— Start Data provided —
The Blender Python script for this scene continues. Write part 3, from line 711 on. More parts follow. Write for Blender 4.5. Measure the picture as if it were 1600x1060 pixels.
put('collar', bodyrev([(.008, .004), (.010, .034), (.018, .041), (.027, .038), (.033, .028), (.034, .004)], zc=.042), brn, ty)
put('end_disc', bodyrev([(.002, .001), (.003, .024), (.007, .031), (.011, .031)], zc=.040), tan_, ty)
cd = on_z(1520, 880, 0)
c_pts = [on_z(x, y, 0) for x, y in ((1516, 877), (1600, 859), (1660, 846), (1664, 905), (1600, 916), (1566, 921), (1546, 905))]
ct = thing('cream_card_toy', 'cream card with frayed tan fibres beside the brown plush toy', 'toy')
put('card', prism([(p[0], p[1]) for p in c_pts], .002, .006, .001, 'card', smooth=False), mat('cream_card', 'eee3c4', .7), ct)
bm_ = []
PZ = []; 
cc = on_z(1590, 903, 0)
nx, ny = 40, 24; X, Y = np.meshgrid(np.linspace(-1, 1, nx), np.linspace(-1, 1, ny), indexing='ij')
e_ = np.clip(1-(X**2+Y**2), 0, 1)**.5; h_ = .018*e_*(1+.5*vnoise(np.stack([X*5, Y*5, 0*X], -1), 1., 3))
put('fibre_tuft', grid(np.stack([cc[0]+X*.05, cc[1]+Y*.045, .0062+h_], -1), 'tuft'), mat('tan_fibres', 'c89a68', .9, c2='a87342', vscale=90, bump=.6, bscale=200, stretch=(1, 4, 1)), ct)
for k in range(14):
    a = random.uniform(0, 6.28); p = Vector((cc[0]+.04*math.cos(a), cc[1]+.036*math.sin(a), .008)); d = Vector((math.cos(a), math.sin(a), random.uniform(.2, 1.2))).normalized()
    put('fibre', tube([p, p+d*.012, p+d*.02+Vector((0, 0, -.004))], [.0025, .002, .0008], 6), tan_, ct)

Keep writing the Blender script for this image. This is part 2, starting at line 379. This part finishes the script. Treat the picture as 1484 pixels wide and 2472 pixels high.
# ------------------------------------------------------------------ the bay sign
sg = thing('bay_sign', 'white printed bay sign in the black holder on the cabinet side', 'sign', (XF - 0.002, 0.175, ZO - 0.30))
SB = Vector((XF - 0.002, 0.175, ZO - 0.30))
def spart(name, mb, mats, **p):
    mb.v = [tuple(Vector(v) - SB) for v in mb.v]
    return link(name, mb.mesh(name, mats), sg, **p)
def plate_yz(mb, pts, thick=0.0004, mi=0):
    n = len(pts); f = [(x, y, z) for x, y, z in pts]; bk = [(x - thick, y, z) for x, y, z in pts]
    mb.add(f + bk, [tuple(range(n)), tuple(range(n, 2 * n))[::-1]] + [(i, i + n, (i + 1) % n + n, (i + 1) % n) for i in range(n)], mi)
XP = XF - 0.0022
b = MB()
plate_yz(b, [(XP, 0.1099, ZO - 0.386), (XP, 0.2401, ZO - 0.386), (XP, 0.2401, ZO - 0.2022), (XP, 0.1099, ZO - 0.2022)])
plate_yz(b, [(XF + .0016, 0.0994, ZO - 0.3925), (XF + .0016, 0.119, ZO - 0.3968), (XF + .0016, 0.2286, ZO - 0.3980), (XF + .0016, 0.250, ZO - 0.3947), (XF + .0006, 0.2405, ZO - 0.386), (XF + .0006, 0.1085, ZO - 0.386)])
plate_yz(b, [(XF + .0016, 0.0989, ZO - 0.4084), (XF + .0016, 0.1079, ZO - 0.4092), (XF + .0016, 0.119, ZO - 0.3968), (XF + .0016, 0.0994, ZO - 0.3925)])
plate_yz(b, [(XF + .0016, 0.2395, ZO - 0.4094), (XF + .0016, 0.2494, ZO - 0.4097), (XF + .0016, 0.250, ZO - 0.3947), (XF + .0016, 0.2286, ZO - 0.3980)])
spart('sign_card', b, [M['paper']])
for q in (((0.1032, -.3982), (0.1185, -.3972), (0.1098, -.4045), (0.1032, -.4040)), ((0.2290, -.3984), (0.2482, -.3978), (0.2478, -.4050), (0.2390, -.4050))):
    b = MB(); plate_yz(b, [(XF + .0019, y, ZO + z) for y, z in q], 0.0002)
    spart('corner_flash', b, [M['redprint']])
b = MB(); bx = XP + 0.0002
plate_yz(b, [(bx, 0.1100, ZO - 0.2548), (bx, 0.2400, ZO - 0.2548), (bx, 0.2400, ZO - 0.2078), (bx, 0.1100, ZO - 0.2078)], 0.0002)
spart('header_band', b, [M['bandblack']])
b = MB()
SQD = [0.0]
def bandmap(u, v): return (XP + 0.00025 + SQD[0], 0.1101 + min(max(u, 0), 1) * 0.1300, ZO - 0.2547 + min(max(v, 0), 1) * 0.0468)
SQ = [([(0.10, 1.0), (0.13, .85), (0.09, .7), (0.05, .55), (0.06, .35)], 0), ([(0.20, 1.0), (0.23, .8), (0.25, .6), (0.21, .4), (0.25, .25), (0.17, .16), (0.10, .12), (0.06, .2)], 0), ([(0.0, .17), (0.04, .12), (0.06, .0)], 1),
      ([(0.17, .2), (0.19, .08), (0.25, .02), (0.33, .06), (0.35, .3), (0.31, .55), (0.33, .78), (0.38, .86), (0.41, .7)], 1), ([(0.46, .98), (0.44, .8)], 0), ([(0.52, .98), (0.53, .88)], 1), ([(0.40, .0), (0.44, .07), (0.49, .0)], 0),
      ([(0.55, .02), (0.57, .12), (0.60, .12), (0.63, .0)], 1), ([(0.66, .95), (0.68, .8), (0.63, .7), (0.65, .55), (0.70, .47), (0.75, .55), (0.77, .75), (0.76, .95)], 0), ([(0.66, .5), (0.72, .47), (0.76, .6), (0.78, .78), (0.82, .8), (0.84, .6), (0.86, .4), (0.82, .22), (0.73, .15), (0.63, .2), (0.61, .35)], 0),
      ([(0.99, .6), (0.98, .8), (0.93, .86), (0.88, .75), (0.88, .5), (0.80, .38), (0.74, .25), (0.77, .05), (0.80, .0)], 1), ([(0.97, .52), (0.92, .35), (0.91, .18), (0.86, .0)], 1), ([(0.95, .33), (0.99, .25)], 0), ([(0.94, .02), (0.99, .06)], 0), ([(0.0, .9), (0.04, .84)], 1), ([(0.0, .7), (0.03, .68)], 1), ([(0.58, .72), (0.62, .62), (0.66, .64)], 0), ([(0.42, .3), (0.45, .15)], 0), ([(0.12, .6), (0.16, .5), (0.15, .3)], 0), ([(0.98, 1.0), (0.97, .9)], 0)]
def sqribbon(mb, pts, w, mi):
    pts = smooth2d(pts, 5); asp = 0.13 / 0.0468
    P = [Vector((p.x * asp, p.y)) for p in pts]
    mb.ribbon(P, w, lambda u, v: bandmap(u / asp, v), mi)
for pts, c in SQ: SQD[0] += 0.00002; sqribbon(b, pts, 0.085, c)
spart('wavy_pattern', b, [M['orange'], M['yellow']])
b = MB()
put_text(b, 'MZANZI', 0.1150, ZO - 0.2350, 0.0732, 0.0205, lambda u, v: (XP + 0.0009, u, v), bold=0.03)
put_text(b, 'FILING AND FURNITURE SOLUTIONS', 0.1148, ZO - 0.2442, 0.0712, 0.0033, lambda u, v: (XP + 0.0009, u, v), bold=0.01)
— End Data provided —
Exercise description: Go through the data and return every record exactly.

The output:
The Blender Python script for this scene continues. Write part 3, from line 711 on. More parts follow. Write for Blender 4.5. Measure the picture as if it were 1600x1060 pixels.
put('collar', bodyrev([(.008, .004), (.010, .034), (.018, .041), (.027, .038), (.033, .028), (.034, .004)], zc=.042), brn, ty)
put('end_disc', bodyrev([(.002, .001), (.003, .024), (.007, .031), (.011, .031)], zc=.040), tan_, ty)
cd = on_z(1520, 880, 0)
c_pts = [on_z(x, y, 0) for x, y in ((1516, 877), (1600, 859), (1660, 846), (1664, 905), (1600, 916), (1566, 921), (1546, 905))]
ct = thing('cream_card_toy', 'cream card with frayed tan fibres beside the brown plush toy', 'toy')
put('card', prism([(p[0], p[1]) for p in c_pts], .002, .006, .001, 'card', smooth=False), mat('cream_card', 'eee3c4', .7), ct)
bm_ = []
PZ = []; 
cc = on_z(1590, 903, 0)
nx, ny = 40, 24; X, Y = np.meshgrid(np.linspace(-1, 1, nx), np.linspace(-1, 1, ny), indexing='ij')
e_ = np.clip(1-(X**2+Y**2), 0, 1)**.5; h_ = .018*e_*(1+.5*vnoise(np.stack([X*5, Y*5, 0*X], -1), 1., 3))
put('fibre_tuft', grid(np.stack([cc[0]+X*.05, cc[1]+Y*.045, .0062+h_], -1), 'tuft'), mat('tan_fibres', 'c89a68', .9, c2='a87342', vscale=90, bump=.6, bscale=200, stretch=(1, 4, 1)), ct)
for k in range(14):
    a = random.uniform(0, 6.28); p = Vector((cc[0]+.04*math.cos(a), cc[1]+.036*math.sin(a), .008)); d = Vector((math.cos(a), math.sin(a), random.uniform(.2, 1.2))).normalized()
    put('fibre', tube([p, p+d*.012, p+d*.02+Vector((0, 0, -.004))], [.0025, .002, .0008], 6), tan_, ct)

Keep writing the Blender script for this image. This is part 2, starting at line 379. This part finishes the script. Treat the picture as 1484 pixels wide and 2472 pixels high.
# ------------------------------------------------------------------ the bay sign
sg = thing('bay_sign', 'white printed bay sign in the black holder on the cabinet side', 'sign', (XF - 0.002, 0.175, ZO - 0.30))
SB = Vector((XF - 0.002, 0.175, ZO - 0.30))
def spart(name, mb, mats, **p):
    mb.v = [tuple(Vector(v) - SB) for v in mb.v]
    return link(name, mb.mesh(name, mats), sg, **p)
def plate_yz(mb, pts, thick=0.0004, mi=0):
    n = len(pts); f = [(x, y, z) for x, y, z in pts]; bk = [(x - thick, y, z) for x, y, z in pts]
    mb.add(f + bk, [tuple(range(n)), tuple(range(n, 2 * n))[::-1]] + [(i, i + n, (i + 1) % n + n, (i + 1) % n) for i in range(n)], mi)
XP = XF - 0.0022
b = MB()
plate_yz(b, [(XP, 0.1099, ZO - 0.386), (XP, 0.2401, ZO - 0.386), (XP, 0.2401, ZO - 0.2022), (XP, 0.1099, ZO - 0.2022)])
plate_yz(b, [(XF + .0016, 0.0994, ZO - 0.3925), (XF + .0016, 0.119, ZO - 0.3968), (XF + .0016, 0.2286, ZO - 0.3980), (XF + .0016, 0.250, ZO - 0.3947), (XF + .0006, 0.2405, ZO - 0.386), (XF + .0006, 0.1085, ZO - 0.386)])
plate_yz(b, [(XF + .0016, 0.0989, ZO - 0.4084), (XF + .0016, 0.1079, ZO - 0.4092), (XF + .0016, 0.119, ZO - 0.3968), (XF + .0016, 0.0994, ZO - 0.3925)])
plate_yz(b, [(XF + .0016, 0.2395, ZO - 0.4094), (XF + .0016, 0.2494, ZO - 0.4097), (XF + .0016, 0.250, ZO - 0.3947), (XF + .0016, 0.2286, ZO - 0.3980)])
spart('sign_card', b, [M['paper']])
for q in (((0.1032, -.3982), (0.1185, -.3972), (0.1098, -.4045), (0.1032, -.4040)), ((0.2290, -.3984), (0.2482, -.3978), (0.2478, -.4050), (0.2390, -.4050))):
    b = MB(); plate_yz(b, [(XF + .0019, y, ZO + z) for y, z in q], 0.0002)
    spart('corner_flash', b, [M['redprint']])
b = MB(); bx = XP + 0.0002
plate_yz(b, [(bx, 0.1100, ZO - 0.2548), (bx, 0.2400, ZO - 0.2548), (bx, 0.2400, ZO - 0.2078), (bx, 0.1100, ZO - 0.2078)], 0.0002)
spart('header_band', b, [M['bandblack']])
b = MB()
SQD = [0.0]
def bandmap(u, v): return (XP + 0.00025 + SQD[0], 0.1101 + min(max(u, 0), 1) * 0.1300, ZO - 0.2547 + min(max(v, 0), 1) * 0.0468)
SQ = [([(0.10, 1.0), (0.13, .85), (0.09, .7), (0.05, .55), (0.06, .35)], 0), ([(0.20, 1.0), (0.23, .8), (0.25, .6), (0.21, .4), (0.25, .25), (0.17, .16), (0.10, .12), (0.06, .2)], 0), ([(0.0, .17), (0.04, .12), (0.06, .0)], 1),
      ([(0.17, .2), (0.19, .08), (0.25, .02), (0.33, .06), (0.35, .3), (0.31, .55), (0.33, .78), (0.38, .86), (0.41, .7)], 1), ([(0.46, .98), (0.44, .8)], 0), ([(0.52, .98), (0.53, .88)], 1), ([(0.40, .0), (0.44, .07), (0.49, .0)], 0),
      ([(0.55, .02), (0.57, .12), (0.60, .12), (0.63, .0)], 1), ([(0.66, .95), (0.68, .8), (0.63, .7), (0.65, .55), (0.70, .47), (0.75, .55), (0.77, .75), (0.76, .95)], 0), ([(0.66, .5), (0.72, .47), (0.76, .6), (0.78, .78), (0.82, .8), (0.84, .6), (0.86, .4), (0.82, .22), (0.73, .15), (0.63, .2), (0.61, .35)], 0),
      ([(0.99, .6), (0.98, .8), (0.93, .86), (0.88, .75), (0.88, .5), (0.80, .38), (0.74, .25), (0.77, .05), (0.80, .0)], 1), ([(0.97, .52), (0.92, .35), (0.91, .18), (0.86, .0)], 1), ([(0.95, .33), (0.99, .25)], 0), ([(0.94, .02), (0.99, .06)], 0), ([(0.0, .9), (0.04, .84)], 1), ([(0.0, .7), (0.03, .68)], 1), ([(0.58, .72), (0.62, .62), (0.66, .64)], 0), ([(0.42, .3), (0.45, .15)], 0), ([(0.12, .6), (0.16, .5), (0.15, .3)], 0), ([(0.98, 1.0), (0.97, .9)], 0)]
def sqribbon(mb, pts, w, mi):
    pts = smooth2d(pts, 5); asp = 0.13 / 0.0468
    P = [Vector((p.x * asp, p.y)) for p in pts]
    mb.ribbon(P, w, lambda u, v: bandmap(u / asp, v), mi)
for pts, c in SQ: SQD[0] += 0.00002; sqribbon(b, pts, 0.085, c)
spart('wavy_pattern', b, [M['orange'], M['yellow']])
b = MB()
put_text(b, 'MZANZI', 0.1150, ZO - 0.2350, 0.0732, 0.0205, lambda u, v: (XP + 0.0009, u, v), bold=0.03)
put_text(b, 'FILING AND FURNITURE SOLUTIONS', 0.1148, ZO - 0.2442, 0.0712, 0.0033, lambda u, v: (XP + 0.0009, u, v), bold=0.01)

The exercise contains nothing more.